A son of France, Valentin was one of the leading proponents of the naturalistic style to come after Caravaggio. In the years following the famed artist’s death in 1610, Valentin, along with Spaniard Jusepe de Ribera, was the most prominent naturalistic painter in Rome. Unlike de Ribera, who set up home in Spanish-dominated Naples in 1616, Valentin spent his entire career in Rome, where his art gained the favor of the Barberini family. Like several other artists, Valentin was profoundly influenced by Caravaggio’s work. The similarities between the two artists are obvious. Their paintings, inspired by scenes from daily life, possessed a certain raw quality. Featured subjects included card playing, fortune telling and cabarets. A look at their respective use of gesture, composition, and chiaroscuro, also reveals evidence of a shared approach. However, Valentin’s work introduced certain stylistic changes that satisfied Caravaggio’s critics: subtleness of psychological expression, a degree of introspection, and a refined Venetian-inspired palette. The younger artist’s novel touches softened Caravaggio’s brutal brand of chiaroscuro (David with the Head of Goliath, Thyssen-Bornemisza Collection), creating a new style.

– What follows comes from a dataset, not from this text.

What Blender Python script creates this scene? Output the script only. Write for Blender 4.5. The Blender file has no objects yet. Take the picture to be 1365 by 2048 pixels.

The exhibition takes visitors on a journey through the three periods that marked Valentin’s work Between 1610 and 1620, the artist showed a predilection for everyday subjects. Like de Ribera, Cecco del Caravaggio and Manfredi, the Frenchman embraced the novel approach of looking to the various denizens of Rome for inspiration—his early work features card players and cheats, tavern patrons and fortune-tellers. Exuding a sense of tense foreboding and unprecedented drama, works produced at this time feature tight compositions, sculptural figures, and high contrast chiaroscuro, heralding the photograph-like paintings to come.
Post-1620, compositions began to carry more meaning, and the gestural language and characters grew more complex. The simple, tightly-framed compositions of the 1610s gave way to more monumental depictions—at times featuring lone figures painted using live models (Saint John the Baptist, Saint-Jean-de-Maurienne); other times group scenes (The Denial of Saint Peter, Fondazione di Studi di Storia dell’Arte Roberto Longhi, Florence; Soldiers Playing Cards and Dice (The Cheats) Washington).
Several pieces reference Ancient history—the Louvre’s Concert with a Bas-Relief, where a motif featured on terracotta plaques from the Campana collection is replicated, is one example.
Gestures are theatrical and a refined palette tempers the chiaroscuro. A new sense of melancholy pervades the art of Valentin, who painted his large-scale religious commissions at this time: Christ and the Adulteress (Getty), Crowning with Thorns (Munich), and Christ Driving the Merchants from the Temple, (Palazzo Barberini). The period between 1627 and 1630 saw the artist rise to fame. He received several commissions from the Barberini family, including one that would mark the peak of both his career and that of Pope Urban VIII. It was for this family that Valentin would paint one of the 17th century’s most remarkable pieces—the Allegory of Italy (on special loan from the Finnish Institute in Rome). The scene features a painted-from-nature personification of the river Tiber, which calls to mind ancient sculptures.
Works painted during this phase of Valentin’s career show signs of ambivalence. One can observe his quest for naturalism vying with a kind of idealism, and the struggle produces a rather surprising effect. The viewer, unsettled by a sense of impending drama, witnesses depicted events as they unfold.
Like Nicolas Poussin and Simon Vouet, Valentin was asked by Cardinal Francesco Barberini to paint an altarpiece for St Peter’s basilica—the most prestigious commission to which an artist could aspire. The highly lifelike figures and brilliant hues of Martyrdom of Saints Processus and Martinian (Vatican Art Gallery) bear testament to the artist’s mastery of color and composition. The inauguration of both Valentin and Poussin’s altarpieces provoked vigorous debate on the respective virtues of naturalism, which celebrated color; and classicism, a style centered on draftsmanship. The debate went on for the following three centuries. Fortune
Valentin attained great fame in his own lifetime, with word about him reaching France, where his art gained favor in the 17th century. His paintings of Saint Mark and Saint Matthew, which used to hang in the King’s bedchamber in Versailles, will be on display outside palace walls for the first time. Immediately following his death, the artist’s reputation grew exponentially. Only two weeks after Valentin’s untimely passing in 1632, engraver and art dealer François Langlois¾on the hunt for masterpieces by great artists for his collectors¾received a letter from Pierre Lemaire, who said of the phenomenon: “You can’t find any paintings by him, or, if you do find them, you have to pay four times what they had cost”. Louis XIV’s Chief Minister, Cardinal Mazarin, nevertheless collected no fewer than nine paintings by the artist, which after the Cardinal’s death became part of the royal collection, and are now some of the Louvre’s finest exhibits. The king personally acquired Valentin’s series of four Evangelists, which still decorate the royal bedchamber in the palace of Versailles. In the 19th century, the artist ‘s innovative style became a reference point for Courbet and Manet, two great champions of painting from life. Valentin may have spent the entirety of his very short career in Rome, but his legacy makes him a leading figure in the history of French and European painting, alongside George De La Tour and Vermeer.